As you get ready to check out at the grocery store the cashier asks, “Paper or plastic?” Let’s add a third bag into the mix. Imagine that there were three types of shopping bags: Paper, plastic or vinyl.
All three are capable of carrying groceries. But they do not have the same weight capacity. If I try to put the same amount of groceries in the paper bag as I do the vinyl, well, you know what will happen: Broken eggs on the concrete.

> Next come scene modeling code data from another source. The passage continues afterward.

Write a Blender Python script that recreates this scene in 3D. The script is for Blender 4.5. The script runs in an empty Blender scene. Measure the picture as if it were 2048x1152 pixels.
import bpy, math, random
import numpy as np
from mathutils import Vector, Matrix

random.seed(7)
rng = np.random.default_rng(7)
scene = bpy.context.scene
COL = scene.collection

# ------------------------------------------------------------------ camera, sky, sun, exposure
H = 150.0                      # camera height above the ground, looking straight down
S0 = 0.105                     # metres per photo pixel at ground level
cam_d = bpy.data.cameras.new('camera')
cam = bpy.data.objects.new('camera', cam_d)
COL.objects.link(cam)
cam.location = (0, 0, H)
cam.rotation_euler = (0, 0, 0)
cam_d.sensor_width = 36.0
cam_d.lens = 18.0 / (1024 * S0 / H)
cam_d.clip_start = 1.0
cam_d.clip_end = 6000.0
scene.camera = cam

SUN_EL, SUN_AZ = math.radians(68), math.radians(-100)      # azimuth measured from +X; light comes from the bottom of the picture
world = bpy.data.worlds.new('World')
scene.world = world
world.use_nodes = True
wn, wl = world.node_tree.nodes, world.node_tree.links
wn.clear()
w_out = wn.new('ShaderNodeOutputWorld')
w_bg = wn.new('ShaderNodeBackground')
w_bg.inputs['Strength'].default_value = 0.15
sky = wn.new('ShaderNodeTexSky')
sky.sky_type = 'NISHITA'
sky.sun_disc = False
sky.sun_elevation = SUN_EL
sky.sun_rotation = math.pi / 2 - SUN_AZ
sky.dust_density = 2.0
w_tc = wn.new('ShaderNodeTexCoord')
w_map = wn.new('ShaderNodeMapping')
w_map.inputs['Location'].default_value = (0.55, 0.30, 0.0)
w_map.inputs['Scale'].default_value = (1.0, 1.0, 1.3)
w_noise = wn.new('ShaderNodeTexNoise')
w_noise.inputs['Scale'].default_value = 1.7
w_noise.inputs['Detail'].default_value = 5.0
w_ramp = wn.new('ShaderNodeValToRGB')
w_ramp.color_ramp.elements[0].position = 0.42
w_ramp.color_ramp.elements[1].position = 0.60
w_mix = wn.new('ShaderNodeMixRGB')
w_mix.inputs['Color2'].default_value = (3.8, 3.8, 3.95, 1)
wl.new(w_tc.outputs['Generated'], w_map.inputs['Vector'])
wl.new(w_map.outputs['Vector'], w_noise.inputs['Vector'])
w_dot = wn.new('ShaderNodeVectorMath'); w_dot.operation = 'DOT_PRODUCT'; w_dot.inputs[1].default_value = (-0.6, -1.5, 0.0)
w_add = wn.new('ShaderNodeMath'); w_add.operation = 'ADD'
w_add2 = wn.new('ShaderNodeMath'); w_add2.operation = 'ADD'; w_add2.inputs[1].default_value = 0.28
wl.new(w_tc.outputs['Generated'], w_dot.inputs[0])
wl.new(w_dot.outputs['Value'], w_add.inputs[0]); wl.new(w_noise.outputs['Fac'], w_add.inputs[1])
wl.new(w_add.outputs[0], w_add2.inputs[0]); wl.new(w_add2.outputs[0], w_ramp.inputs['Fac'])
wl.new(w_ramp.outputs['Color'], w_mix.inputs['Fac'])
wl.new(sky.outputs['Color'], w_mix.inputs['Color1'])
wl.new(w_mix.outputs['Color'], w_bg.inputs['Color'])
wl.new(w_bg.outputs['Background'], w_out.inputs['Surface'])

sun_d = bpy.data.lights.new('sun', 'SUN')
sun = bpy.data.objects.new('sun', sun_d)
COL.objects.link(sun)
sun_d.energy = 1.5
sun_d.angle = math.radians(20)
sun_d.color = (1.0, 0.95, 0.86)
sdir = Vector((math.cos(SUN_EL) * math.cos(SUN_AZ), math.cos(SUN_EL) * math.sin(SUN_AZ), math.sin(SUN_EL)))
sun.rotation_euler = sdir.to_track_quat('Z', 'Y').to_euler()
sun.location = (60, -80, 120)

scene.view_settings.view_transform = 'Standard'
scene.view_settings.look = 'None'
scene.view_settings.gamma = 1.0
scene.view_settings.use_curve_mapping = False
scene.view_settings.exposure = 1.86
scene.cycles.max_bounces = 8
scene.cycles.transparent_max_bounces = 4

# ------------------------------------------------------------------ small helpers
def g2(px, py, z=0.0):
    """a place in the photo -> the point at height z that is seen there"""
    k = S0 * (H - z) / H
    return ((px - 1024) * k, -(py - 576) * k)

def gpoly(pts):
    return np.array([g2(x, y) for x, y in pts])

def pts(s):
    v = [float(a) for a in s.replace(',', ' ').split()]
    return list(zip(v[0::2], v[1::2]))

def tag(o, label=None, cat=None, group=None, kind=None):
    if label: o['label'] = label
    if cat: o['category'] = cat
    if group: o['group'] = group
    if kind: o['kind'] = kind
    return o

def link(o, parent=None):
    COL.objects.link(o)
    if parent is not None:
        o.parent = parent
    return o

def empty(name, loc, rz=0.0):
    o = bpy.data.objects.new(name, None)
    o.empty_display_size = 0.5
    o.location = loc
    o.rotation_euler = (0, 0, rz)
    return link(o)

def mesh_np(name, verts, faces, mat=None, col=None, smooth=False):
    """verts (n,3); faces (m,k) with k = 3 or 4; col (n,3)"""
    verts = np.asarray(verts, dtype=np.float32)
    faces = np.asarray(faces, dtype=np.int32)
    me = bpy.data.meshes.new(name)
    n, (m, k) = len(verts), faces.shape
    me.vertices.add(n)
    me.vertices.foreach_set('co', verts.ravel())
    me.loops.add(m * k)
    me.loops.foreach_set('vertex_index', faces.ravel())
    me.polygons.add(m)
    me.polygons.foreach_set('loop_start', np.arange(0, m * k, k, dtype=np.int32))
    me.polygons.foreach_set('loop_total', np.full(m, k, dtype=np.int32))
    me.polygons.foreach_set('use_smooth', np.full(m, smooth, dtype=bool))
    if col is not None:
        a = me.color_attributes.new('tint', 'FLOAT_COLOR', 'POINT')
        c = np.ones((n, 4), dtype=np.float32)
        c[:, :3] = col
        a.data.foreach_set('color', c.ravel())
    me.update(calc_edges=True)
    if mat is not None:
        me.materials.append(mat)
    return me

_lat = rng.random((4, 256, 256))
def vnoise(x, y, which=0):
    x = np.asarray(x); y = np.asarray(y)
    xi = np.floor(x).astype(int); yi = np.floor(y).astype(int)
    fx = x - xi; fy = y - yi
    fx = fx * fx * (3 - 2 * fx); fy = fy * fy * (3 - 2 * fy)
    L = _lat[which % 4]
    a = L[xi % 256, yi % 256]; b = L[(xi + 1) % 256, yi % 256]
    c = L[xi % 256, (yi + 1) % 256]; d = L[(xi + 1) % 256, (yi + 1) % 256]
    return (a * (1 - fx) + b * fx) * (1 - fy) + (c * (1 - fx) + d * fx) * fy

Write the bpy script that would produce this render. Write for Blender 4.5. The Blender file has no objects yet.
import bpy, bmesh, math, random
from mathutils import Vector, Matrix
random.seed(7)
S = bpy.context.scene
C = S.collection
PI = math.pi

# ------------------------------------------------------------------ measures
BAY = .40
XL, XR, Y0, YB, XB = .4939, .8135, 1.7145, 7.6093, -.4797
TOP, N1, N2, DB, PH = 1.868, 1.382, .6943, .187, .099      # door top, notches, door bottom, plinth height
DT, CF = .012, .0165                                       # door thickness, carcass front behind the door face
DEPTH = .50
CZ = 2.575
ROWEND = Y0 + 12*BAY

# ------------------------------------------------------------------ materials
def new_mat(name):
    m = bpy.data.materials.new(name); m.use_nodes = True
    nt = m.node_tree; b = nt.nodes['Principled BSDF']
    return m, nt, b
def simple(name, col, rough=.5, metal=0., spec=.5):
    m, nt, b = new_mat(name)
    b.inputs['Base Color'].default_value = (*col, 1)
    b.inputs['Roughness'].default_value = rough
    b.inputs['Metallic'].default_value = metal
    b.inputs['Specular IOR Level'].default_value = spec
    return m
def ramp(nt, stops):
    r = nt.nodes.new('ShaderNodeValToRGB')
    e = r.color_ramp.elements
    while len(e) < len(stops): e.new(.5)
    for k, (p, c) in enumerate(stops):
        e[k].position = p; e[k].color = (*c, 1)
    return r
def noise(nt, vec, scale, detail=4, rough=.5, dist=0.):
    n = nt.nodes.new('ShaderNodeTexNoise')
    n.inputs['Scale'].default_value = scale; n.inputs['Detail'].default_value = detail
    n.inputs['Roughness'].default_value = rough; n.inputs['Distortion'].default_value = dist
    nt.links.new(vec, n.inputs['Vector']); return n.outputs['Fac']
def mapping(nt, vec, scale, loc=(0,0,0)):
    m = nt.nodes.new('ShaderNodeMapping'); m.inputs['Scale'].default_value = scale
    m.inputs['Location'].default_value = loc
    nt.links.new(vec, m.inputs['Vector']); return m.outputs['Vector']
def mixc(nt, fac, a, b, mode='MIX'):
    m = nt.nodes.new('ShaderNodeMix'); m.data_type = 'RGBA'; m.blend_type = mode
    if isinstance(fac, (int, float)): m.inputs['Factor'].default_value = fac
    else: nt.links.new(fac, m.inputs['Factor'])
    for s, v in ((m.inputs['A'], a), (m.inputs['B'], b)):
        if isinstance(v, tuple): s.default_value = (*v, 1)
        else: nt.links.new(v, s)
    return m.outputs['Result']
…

Over the years, I have confused my capacity with my capability. While I have a sense of my capabilities, I have had to learn how to come to terms with my capacity. I’ve learned to ask, “What would you have me do with the strength you’ve given me, today, Lord?” I first invited the Lord into this process a bit begrudgingly. But now, the sweetness of my dependence on Him grows and ironically, so do the opportunities! The question connects my finiteness to His infiniteness and gives me hope, even while it provides restraint.
Our capability connects us to possibilities, opportunities, exploration, expansion and growth.
Our capacity connects us to our finiteness, our frames and our fragility.
If we are focused on what we can do because of our ability, we are likely to overstep and become stretched beyond our ability to execute. Suddenly we are overwhelmed and begin to question, “Why can’t I do this? What’s wrong with me?”
If we are focused on what we can’t do because of limitations of time, health, resources, etc., we may be slow to step out, less likely to engage in those opportunities and resistant to being stretched.
As with so much of life, the solution is hardly an easy one, although it is simple. It requires that we learn how to live in the tension of the two. We must periodically pick up the “grocery bag” of our own capacity and check the weight what we are carrying. Otherwise,we might just overstuff the mind, the body, the soul, with more than it can carry. And then what will we have: Broken eggs on the concrete.
Where do you tend to be focused? Do you look only at your capabilities and the opportunities? Or do you dwell on your capacity and the limitations?
What would change if you lived in the tension between the two? What opportunities might you step into? What things would you reconsider and say “no” to as a result?
For me? I’m learning how to live so that the eggs actually make it into the house… how about you?